Quelle est la place de l’homme dans ce nouvel univers numérique? Comment la mythanalyse réussira-t-elle à décrypter ses figures de style? Comment ce nouveau langage numérique traitera-t-il les événements, les singularités, les discordances, les contestations, les tensions et les contradictions qui dominent notre monde? En a-t-il les outils, lui qui tend plutôt au pouvoir uniformisateur et réducteur de toutes les différences?

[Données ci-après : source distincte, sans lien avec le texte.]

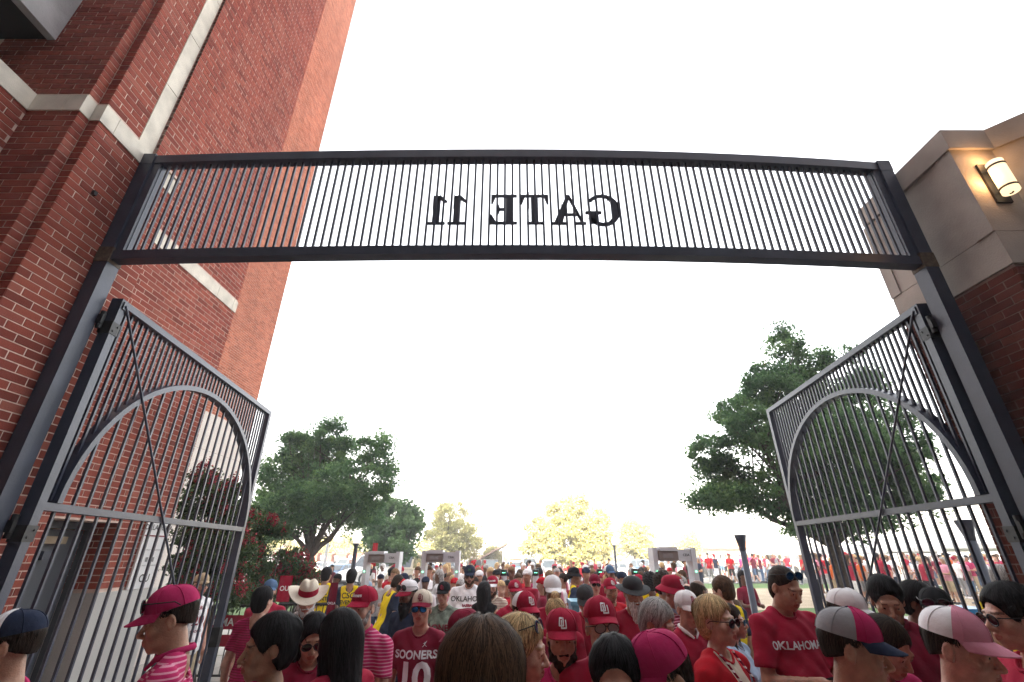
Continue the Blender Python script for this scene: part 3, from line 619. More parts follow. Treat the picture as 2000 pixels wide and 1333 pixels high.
def build_shirt(p):
    sw, bel, fem = p['sw'], p['bel'], p['fem']; arms = p['arms']; slv = p.get('sleeve', .62); Hc = p['Hc']; g_ = .012; res = p.get('cres', .0125)
    ax = .30 * sw + .12 + (.16 if p['pose'] in ('hips', 'head') else 0); ay = .34; zt = 1.62 if p['pose'] == 'head' else 1.53
    f = Fld([(-ax, ax, res)], [(-.30, ay, res)], [(.78, zt, res)], .08); lo = p.get('loose', .5)
    f.ell((0, 0, 1.27), (.158 * sw + g_, .112 + g_, .175), .05).ell((0, .015 + .03 * bel, 1.07), (.142 * sw + .03 * bel + .022 * lo, .112 + .055 * bel + .01 * lo, .20), .06).ell((0, -.0, .93), (.180 + .01 * lo, .142 + .02 * bel, .16), .06)
    f.cap((-.125 * sw, -.01, 1.374), (.125 * sw, -.01, 1.374), .066, k=.05)
    if fem: f.ell((-.07, .090, 1.27), (.065, .055, .062), .03).ell((.07, .090, 1.27), (.065, .055, .062), .03)
    for s_ in (-1, 1): f.cap((s_ * .03, -.03, 1.470), (s_ * .16 * sw, -.02, 1.405), .044, .052, k=.04)
    if slv > 0:
        for (s0, el, wr, kd) in arms:
            e2 = s0 + (el - s0) * slv if slv <= 1 else el
            f.cap(s0, e2, .062, .066 if slv < .9 else .052, k=.04, end=1.0)
            if slv > 1: f.cap(el, el + (wr - el) * .95, .052, .038, k=.02)
    ph = random.random() * 9
    f.ripple(.0048, lambda X, Y, Z: np.sin(X * 31 + Z * 13 + ph) * np.sin(Z * 22 - X * 9 + Y * 12) + .7 * np.sin(X * 58 - Z * 37 + Y * 20 + ph) + .8 * np.exp(-((np.abs(X) - .17) / .05) ** 2) * np.sin(Z * 60 + np.abs(X) * 50 + ph))
    f.cap((0, -.035, 1.40), (0, -.005, 1.56), p['nr'] + .006 + (.012 if fem else 0), p['nr'] + .022, k=.01, mode=1)
    if p.get('vneck') or fem: f.cap((0, .10, 1.40), (0, .04, 1.52), .018, .06, k=.01, mode=1)
    f.plane((0, 0, p.get('hem', .84)), (0, 0, -1))
    return f.mesh()
def build_hair(p, style, under_hat=False):
    Hc, Rm = p['Hc'], p['Rm']; wide = p.get('wide', 1); res = .0065; zlo = -.10
    if style in ('long', 'longside'): zlo = -.42
    if style == 'pony': zlo = -.25
    pad = .16 if style in ('curly', 'big') else .135
    f = Fld([(-pad, pad, res)], [(-.17 if style != 'pony' else -.22, .125, res)], [(zlo, .20 if style in ('bun', 'big', 'curly') else .165, res)], .05)   # head local
    t = {'short': .010, 'buzz': .004, 'medium': .020, 'curly': .034, 'big': .045, 'ring': .007}.get(style, .014)
    if under_hat and style == 'short': t = .0015
    f.ell((0, -.022, .045), (.074 * wide + t, .092 + t, .083 + t), .01)
    f.ell((0, -.045, -.01), (.066 * wide + t - .004 * under_hat, .062 + t - .006 * under_hat, (.060 if under_hat else .095) if style != 'ring' else .075), .02)
    seed = random.random() * 20; am = {'curly': .006, 'big': .004, 'buzz': .0008, 'short': .0022, 'ring': .0015}.get(style, .0022)
    if style in ('curly',): f.ripple(am, lambda X, Y, Z: np.sin(X * 170 + seed) * np.sin(Y * 160 + Z * 50) + np.sin(Z * 190 + X * 70) * np.sin(Y * 90 + seed))
    if style in ('long', 'longside', 'big'):
        for sx in (-1, 1): f.cap((sx * .072, -.02, .03), (sx * .085, .0 if style != 'longside' else .03, -.20), .030, .030, k=.03).cap((sx * .085, .0, -.20), (sx * .08, .0, -.36), .030, .022, k=.03)
        f.cap((0, -.085, .03), (0, -.085, -.34), .055, .04, k=.05).cap((-.05, -.07, 0), (-.05, -.07, -.34), .045, .03, k=.04).cap((.05, -.07, 0), (.05, -.07, -.34), .045, .03, k=.04)
    if style == 'bun': f.ell((0, -.075, .14), (.04, .04, .036), .012)
    if style == 'pony': f.ell((0, -.125, .04), (.03, .03, .03), .01).cap((0, -.14, .03), (0, -.155, -.16), .03, .016, k=.02)
    if style == 'updo': f.ell((0, -.095, .055), (.052, .045, .05), .02)
    if style in ('long', 'longside', 'big', 'bun', 'pony', 'updo', 'medium', 'short'):
        def strands(X, Y, Z):
            w_ = 1 / (1 + np.exp(-(Z - .04) * 60)); tt = np.arctan2(X, Z + .02) * w_ + np.arctan2(X, -(Y + .0)) * (1 - w_)
            return np.sin(tt * 23 + 1.6 * np.sin(Y * 22 + Z * 19 + seed)) * .6 + .7 * np.sin(tt * 57 + 1.5 * np.sin(Z * 30 + seed)) 
        f.ripple(am, strands)
    # face opening
    zf = {'short': .085, 'medium': .078, 'curly': .088, 'buzz': .088}.get(style, .075)
    f.ell((0, .115, -.035), (.085, .105, zf + .04), .008, 1)
    f.ell((0, .11, .02), (.052, .055, .055), .01, 1)
    if style in ('short', 'buzz', 'medium', 'curly', 'ring', 'bun', 'pony', 'updo'):
        for sx in (-1, 1): f.ell((sx * .085, .0, -.02), (.032, .035, .045), .008, 1)
        f.ell((0, .05, -.09), (.12, .085, .07), .01, 1); f.plane((0, -.02, -.085), (0, .35, -1))
    if style == 'ring': f.ell((0, .02, .115), (.085, .105, .075), .01, 1)
    if under_hat:
        f.plane((0, .02, .055), (0, .05, 1))
        if style not in ('long', 'longside', 'big', 'pony'): f.plane((0, -.05, -.022), (0, .42, -1))
    V, Q = f.mesh(); return V @ Rm.T + Hc, Q
def build_beard(p, full=1):
    Hc, Rm = p['Hc'], p['Rm']; f = Fld([(-.085, .085, .0055)], [(-.02, .13, .0055)], [(-.15 - .14 * (full > 1), .0, .0055)], .04)
    f.ell((0, .030, -.068), (.062, .058, .050), .01).ell((0, .052, -.092), (.045, .038, .035 + .02 * full), .02).cap((-.024, .098, -.052), (.024, .098, -.052), .0065, k=.008)
    for sx in (-1, 1): f.cap((sx * .066, .01, -.01), (sx * .055, .04, -.075), .012, .02, k=.015)
    if full > 1: f.cap((0, .075, -.10), (0, .075, -.24), .05, .028, k=.03)
    s_ = random.random() * 9; f.ripple(.0022, lambda X, Y, Z: np.sin(X * 210 + s_ + Z * 30) * np.sin(Y * 160 + Z * 60) + np.sin(X * 90 - Y * 150 + Z * 100))
    f.ell((0, .115, -.0605), (.021, .05, .0065), .004, 1).ell((0, .09, .0), (.045, .06, .042), .01, 1)
    V, Q = f.mesh(); return V @ Rm.T + Hc, Q
def strands_mesh(p, HV, HQ, hair, n, long_, hat):
    Hc, Rm = p['Hc'], p['Rm']; L = (HV - Hc) @ Rm; bv = BVHTree.FromPolygons([tuple(v) for v in L], [tuple(q) for q in HQ]); P = []; A = []; Q = []; base = 0
    zmin = float(L[:, 2].min())
    for i in range(n):
        phi = RS.uniform(0, 2 * math.pi); th = RS.uniform(.05, 1.5) if not hat else RS.uniform(1.2, 1.6); off = RS.uniform(.001, .004) + (.004 * RS.random() ** 4 if not hat else 0); dp = RS.uniform(-.05, .05); tone = RS.random(); pts = []; steps = RS.randint(7, 11); ph0 = RS.uniform(0, 6)
        for k in range(steps):
            a = th + k * .17; f_ = phi + dp * k + .02 * math.sin(k * 1.3 + ph0)
            if a < 1.55: d = Vector((math.sin(a) * math.sin(f_), math.sin(a) * math.cos(f_), math.cos(a))); o_ = Vector((0, -.025, .03)) + d * .4; h = bv.ray_cast(o_, -d, .4)
            else: d = Vector((math.sin(f_), math.cos(f_), 0)); z = .03 - (a - 1.55) * (.14 if long_ else .085); o_ = Vector((0, -.025, z)) + d * .4; h = bv.ray_cast(o_, -d, .36) if z > zmin + .004 else (None,)
            if h[0] is None: break
            if pts and (h[0] - pts[-1]).length > .05: break
            pts.append(h[0] + d * off)
        if len(pts) < 3: continue
        w_ = RS.uniform(.0007, .0013)
        for k, q in enumerate(pts):
            t = (pts[min(k + 1, len(pts) - 1)] - pts[max(0, k - 1)]).normalized(); sd_ = t.cross((q - Vector((0, -.025, .02))).normalized()).normalized() * w_ * (1 - .8 * (k / (len(pts) - 1)) ** 3)
            P.append(q - sd_); P.append(q + sd_)
        for k in range(len(pts) - 1): b = base + 2 * k; Q.append((b, b + 1, b + 3, b + 2)); A.append(tone)
        base += 2 * len(pts)
    if not Q: return None
    c = HAIRC[hair]; m = mat('strand_' + hair, attr=[tuple(v * .3 for v in c), tuple(c), tuple(min(.9, v * 1.9 + .006) for v in c), tuple(min(.95, v * 2.6 + .008) for v in c)], rough=.55, spec=.10)
    V = np.array([tuple(v) for v in P]) @ Rm.T + Hc; return npmesh('hair_strands', V, Q, [m], smooth=True, attr=A)
RS = random.Random(3)
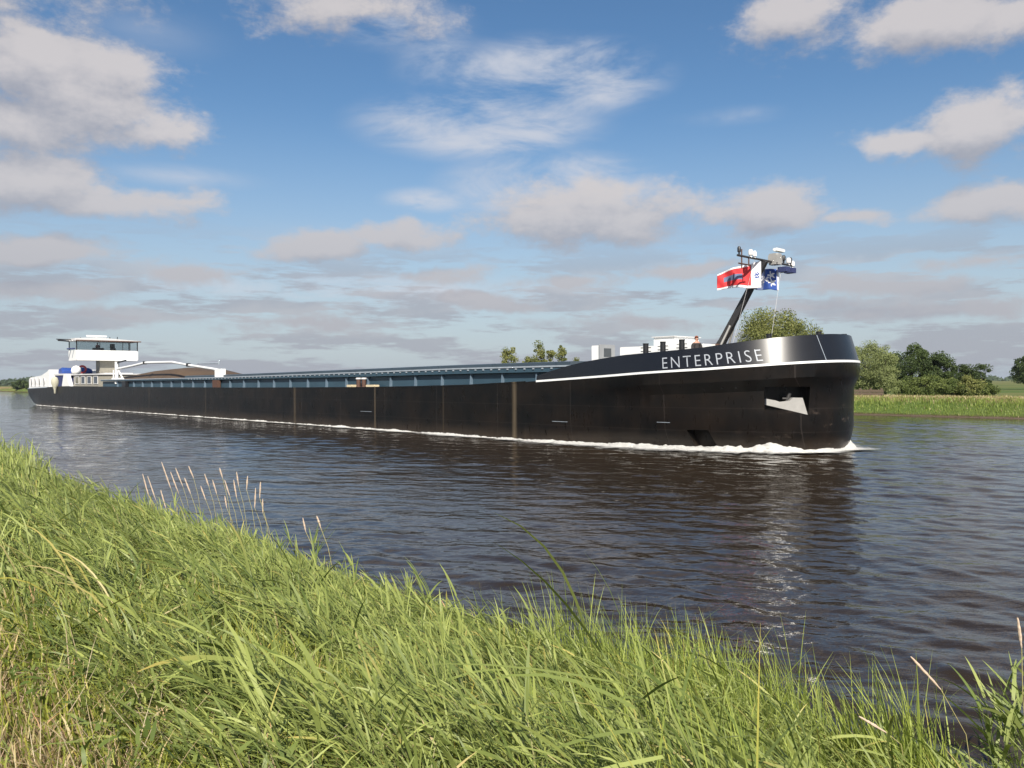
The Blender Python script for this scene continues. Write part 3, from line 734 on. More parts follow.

Le langage informatique semble n’avoir aucune capacité à absorber la dialectique sociale et politique, aucune sensibilité au respect des individus et des identités. Il apparaît comme un système clos, doté d’une puissance barbare et il ne sait pas faire de place aux idées et aux éléments qui lui sont étrangers.
Il est naturellement mondialiste. Il est un instrument de pouvoir redoutable, extrême. Il tend à dominer le monde.
Il prend le monde pour une base de données.
De sujets que nous aspirions à être, nous devenons de simples objets paramétrés, des e-objets de marché.
Aussi illusoire qu’elle puisse être, la liberté humaine vaut bien un ordinateur.
Et un ordinateur, un réseau d’ordinateurs, avec l’Internet, peuvent devenir eux-mêmes de puissants instruments de liberté. Nous devons donc reprendre le contrôle démocratique du Cybermonde. Et ce sera une grande bataille.